Wednesday, August 20, 2008

Paint the light side of the moon red

For the price of the Iraq War, we could've bought enough paint to paint the light side of the moon red.  

The moon has a surface area of 14,645,750 square miles.  It is in synchronous rotation with the Earth, meaning that the same half of it faces the Earth at all times.  Since a square mile is 27,878,400 square feet (that's 5280 feet squared)  the light side of the moon is 204 trillion square feet.  

LTX Bright Red Enamel paint, by Valspar, covers 400 square feet per gallon.  So we would need 510 billion gallons of it to cover the light side of the moon.  At the current price of $5.49 per gallon, we could paint the light side of the moon for $2.80 trillion, which is less than Joseph Stiglitz and Linda Bilmes' estimate of $3 trillion for the cost of the Iraq War. 

Image adapted under a Creative Commons License from jahdakinebrah.


Bob Munck said...

Near side of the moon, not the light side. Any particular part of the moon is only light for 14 days out of every 28 as the moon rotates relative to the sun.

breakerslion said...

I prefer Pink Floyd's explanation. "There is no dark side. It's all dark."
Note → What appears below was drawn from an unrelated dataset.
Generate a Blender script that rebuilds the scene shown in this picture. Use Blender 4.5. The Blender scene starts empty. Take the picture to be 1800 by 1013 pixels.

I like some of your other examples, but this one does not take into account the cost of accelerating that prodigious mass of paint off the planet, and decelerating it for a soft landing on the moon. I suppose you could distribute it by blowing up a carefully calculated pattern of cans at some altitude before they crashed into the moon, but you would have to know the effects of vacuum on that mixture. The liquid would boil off leaving the pigment to fall as dust... Aw crap, I think too much!

Neil Sinhababu said...

I thought I'd dealt with that issue but the post is actually inconsistent. I get it right at the top (bought enough paint to paint) but I get it wrong at the bottom (we could paint). Oh well.